STORED DATA:
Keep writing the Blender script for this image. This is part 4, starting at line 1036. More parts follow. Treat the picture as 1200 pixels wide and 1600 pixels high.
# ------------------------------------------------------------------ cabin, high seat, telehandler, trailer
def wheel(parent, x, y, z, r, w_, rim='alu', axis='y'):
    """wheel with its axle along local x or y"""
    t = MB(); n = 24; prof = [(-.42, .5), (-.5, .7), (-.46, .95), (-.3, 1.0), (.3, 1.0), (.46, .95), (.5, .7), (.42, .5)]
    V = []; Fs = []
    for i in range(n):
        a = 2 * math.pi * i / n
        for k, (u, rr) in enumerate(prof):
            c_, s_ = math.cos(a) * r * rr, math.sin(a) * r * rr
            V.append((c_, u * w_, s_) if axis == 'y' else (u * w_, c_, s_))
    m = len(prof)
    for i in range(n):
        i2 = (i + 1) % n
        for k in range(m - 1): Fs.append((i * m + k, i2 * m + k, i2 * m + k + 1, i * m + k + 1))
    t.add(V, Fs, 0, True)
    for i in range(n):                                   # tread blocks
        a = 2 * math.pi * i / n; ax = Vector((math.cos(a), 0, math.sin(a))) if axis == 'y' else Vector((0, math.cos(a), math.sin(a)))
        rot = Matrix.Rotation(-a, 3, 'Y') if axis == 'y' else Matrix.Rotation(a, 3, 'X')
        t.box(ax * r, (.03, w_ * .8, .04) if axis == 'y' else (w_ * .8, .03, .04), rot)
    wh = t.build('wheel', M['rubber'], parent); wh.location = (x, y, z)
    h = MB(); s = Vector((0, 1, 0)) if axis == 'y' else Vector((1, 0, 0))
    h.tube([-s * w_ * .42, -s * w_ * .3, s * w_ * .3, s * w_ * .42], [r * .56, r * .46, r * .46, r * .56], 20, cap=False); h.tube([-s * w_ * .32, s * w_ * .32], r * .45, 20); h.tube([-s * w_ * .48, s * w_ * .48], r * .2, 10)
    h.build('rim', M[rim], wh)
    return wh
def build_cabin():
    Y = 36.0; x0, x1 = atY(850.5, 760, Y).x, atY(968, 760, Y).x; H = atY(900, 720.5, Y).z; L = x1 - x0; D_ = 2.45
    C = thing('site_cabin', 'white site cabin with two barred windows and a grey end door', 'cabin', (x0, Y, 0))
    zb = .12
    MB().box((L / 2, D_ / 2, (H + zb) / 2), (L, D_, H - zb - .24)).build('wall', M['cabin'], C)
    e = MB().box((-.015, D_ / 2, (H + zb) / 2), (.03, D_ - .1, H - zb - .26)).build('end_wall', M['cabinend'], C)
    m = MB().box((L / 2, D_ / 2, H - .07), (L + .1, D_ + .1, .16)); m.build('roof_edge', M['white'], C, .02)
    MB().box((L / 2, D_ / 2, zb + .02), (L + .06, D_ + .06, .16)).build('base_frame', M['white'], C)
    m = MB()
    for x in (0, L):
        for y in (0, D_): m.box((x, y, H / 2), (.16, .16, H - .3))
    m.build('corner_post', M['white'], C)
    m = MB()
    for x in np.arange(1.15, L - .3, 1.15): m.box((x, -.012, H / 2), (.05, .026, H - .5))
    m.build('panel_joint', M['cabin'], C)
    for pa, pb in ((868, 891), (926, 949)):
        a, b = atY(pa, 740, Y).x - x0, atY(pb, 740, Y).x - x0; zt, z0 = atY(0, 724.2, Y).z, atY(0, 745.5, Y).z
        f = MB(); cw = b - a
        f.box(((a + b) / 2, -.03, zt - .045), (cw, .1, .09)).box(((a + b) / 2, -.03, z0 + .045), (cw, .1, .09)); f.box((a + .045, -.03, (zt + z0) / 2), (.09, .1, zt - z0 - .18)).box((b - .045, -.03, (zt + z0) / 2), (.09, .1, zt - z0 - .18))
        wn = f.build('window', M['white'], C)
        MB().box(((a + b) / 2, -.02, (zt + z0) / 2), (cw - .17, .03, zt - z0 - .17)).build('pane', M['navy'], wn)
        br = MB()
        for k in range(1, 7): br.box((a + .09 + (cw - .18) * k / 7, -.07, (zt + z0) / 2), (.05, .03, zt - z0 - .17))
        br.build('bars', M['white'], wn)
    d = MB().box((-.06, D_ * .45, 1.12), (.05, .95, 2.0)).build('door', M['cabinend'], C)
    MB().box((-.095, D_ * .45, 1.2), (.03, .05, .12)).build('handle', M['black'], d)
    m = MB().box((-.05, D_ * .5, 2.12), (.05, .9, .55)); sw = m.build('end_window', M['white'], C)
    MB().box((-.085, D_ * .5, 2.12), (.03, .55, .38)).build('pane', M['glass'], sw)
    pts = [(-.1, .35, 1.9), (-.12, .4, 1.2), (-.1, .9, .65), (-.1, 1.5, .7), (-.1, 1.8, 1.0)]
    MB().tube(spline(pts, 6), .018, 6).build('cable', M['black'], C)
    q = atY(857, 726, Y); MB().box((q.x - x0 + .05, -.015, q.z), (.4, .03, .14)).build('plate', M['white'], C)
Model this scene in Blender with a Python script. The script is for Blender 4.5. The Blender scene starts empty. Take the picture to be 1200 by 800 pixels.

SHORT TASK:
Exactly reproduce every line of the data above.

OUTPUT OF THE EXERCISE:
Keep writing the Blender script for this image. This is part 4, starting at line 1036. More parts follow. Treat the picture as 1200 pixels wide and 1600 pixels high.
# ------------------------------------------------------------------ cabin, high seat, telehandler, trailer
def wheel(parent, x, y, z, r, w_, rim='alu', axis='y'):
    """wheel with its axle along local x or y"""
    t = MB(); n = 24; prof = [(-.42, .5), (-.5, .7), (-.46, .95), (-.3, 1.0), (.3, 1.0), (.46, .95), (.5, .7), (.42, .5)]
    V = []; Fs = []
    for i in range(n):
        a = 2 * math.pi * i / n
        for k, (u, rr) in enumerate(prof):
            c_, s_ = math.cos(a) * r * rr, math.sin(a) * r * rr
            V.append((c_, u * w_, s_) if axis == 'y' else (u * w_, c_, s_))
    m = len(prof)
    for i in range(n):
        i2 = (i + 1) % n
        for k in range(m - 1): Fs.append((i * m + k, i2 * m + k, i2 * m + k + 1, i * m + k + 1))
    t.add(V, Fs, 0, True)
    for i in range(n):                                   # tread blocks
        a = 2 * math.pi * i / n; ax = Vector((math.cos(a), 0, math.sin(a))) if axis == 'y' else Vector((0, math.cos(a), math.sin(a)))
        rot = Matrix.Rotation(-a, 3, 'Y') if axis == 'y' else Matrix.Rotation(a, 3, 'X')
        t.box(ax * r, (.03, w_ * .8, .04) if axis == 'y' else (w_ * .8, .03, .04), rot)
    wh = t.build('wheel', M['rubber'], parent); wh.location = (x, y, z)
    h = MB(); s = Vector((0, 1, 0)) if axis == 'y' else Vector((1, 0, 0))
    h.tube([-s * w_ * .42, -s * w_ * .3, s * w_ * .3, s * w_ * .42], [r * .56, r * .46, r * .46, r * .56], 20, cap=False); h.tube([-s * w_ * .32, s * w_ * .32], r * .45, 20); h.tube([-s * w_ * .48, s * w_ * .48], r * .2, 10)
    h.build('rim', M[rim], wh)
    return wh
def build_cabin():
    Y = 36.0; x0, x1 = atY(850.5, 760, Y).x, atY(968, 760, Y).x; H = atY(900, 720.5, Y).z; L = x1 - x0; D_ = 2.45
    C = thing('site_cabin', 'white site cabin with two barred windows and a grey end door', 'cabin', (x0, Y, 0))
    zb = .12
    MB().box((L / 2, D_ / 2, (H + zb) / 2), (L, D_, H - zb - .24)).build('wall', M['cabin'], C)
    e = MB().box((-.015, D_ / 2, (H + zb) / 2), (.03, D_ - .1, H - zb - .26)).build('end_wall', M['cabinend'], C)
    m = MB().box((L / 2, D_ / 2, H - .07), (L + .1, D_ + .1, .16)); m.build('roof_edge', M['white'], C, .02)
    MB().box((L / 2, D_ / 2, zb + .02), (L + .06, D_ + .06, .16)).build('base_frame', M['white'], C)
    m = MB()
    for x in (0, L):
        for y in (0, D_): m.box((x, y, H / 2), (.16, .16, H - .3))
    m.build('corner_post', M['white'], C)
    m = MB()
    for x in np.arange(1.15, L - .3, 1.15): m.box((x, -.012, H / 2), (.05, .026, H - .5))
    m.build('panel_joint', M['cabin'], C)
    for pa, pb in ((868, 891), (926, 949)):
        a, b = atY(pa, 740, Y).x - x0, atY(pb, 740, Y).x - x0; zt, z0 = atY(0, 724.2, Y).z, atY(0, 745.5, Y).z
        f = MB(); cw = b - a
        f.box(((a + b) / 2, -.03, zt - .045), (cw, .1, .09)).box(((a + b) / 2, -.03, z0 + .045), (cw, .1, .09)); f.box((a + .045, -.03, (zt + z0) / 2), (.09, .1, zt - z0 - .18)).box((b - .045, -.03, (zt + z0) / 2), (.09, .1, zt - z0 - .18))
        wn = f.build('window', M['white'], C)
        MB().box(((a + b) / 2, -.02, (zt + z0) / 2), (cw - .17, .03, zt - z0 - .17)).build('pane', M['navy'], wn)
        br = MB()
        for k in range(1, 7): br.box((a + .09 + (cw - .18) * k / 7, -.07, (zt + z0) / 2), (.05, .03, zt - z0 - .17))
        br.build('bars', M['white'], wn)
    d = MB().box((-.06, D_ * .45, 1.12), (.05, .95, 2.0)).build('door', M['cabinend'], C)
    MB().box((-.095, D_ * .45, 1.2), (.03, .05, .12)).build('handle', M['black'], d)
    m = MB().box((-.05, D_ * .5, 2.12), (.05, .9, .55)); sw = m.build('end_window', M['white'], C)
    MB().box((-.085, D_ * .5, 2.12), (.03, .55, .38)).build('pane', M['glass'], sw)
    pts = [(-.1, .35, 1.9), (-.12, .4, 1.2), (-.1, .9, .65), (-.1, 1.5, .7), (-.1, 1.8, 1.0)]
    MB().tube(spline(pts, 6), .018, 6).build('cable', M['black'], C)
    q = atY(857, 726, Y); MB().box((q.x - x0 + .05, -.015, q.z), (.4, .03, .14)).build('plate', M['white'], C)
Model this scene in Blender with a Python script. The script is for Blender 4.5. The Blender scene starts empty. Take the picture to be 1200 by 800 pixels.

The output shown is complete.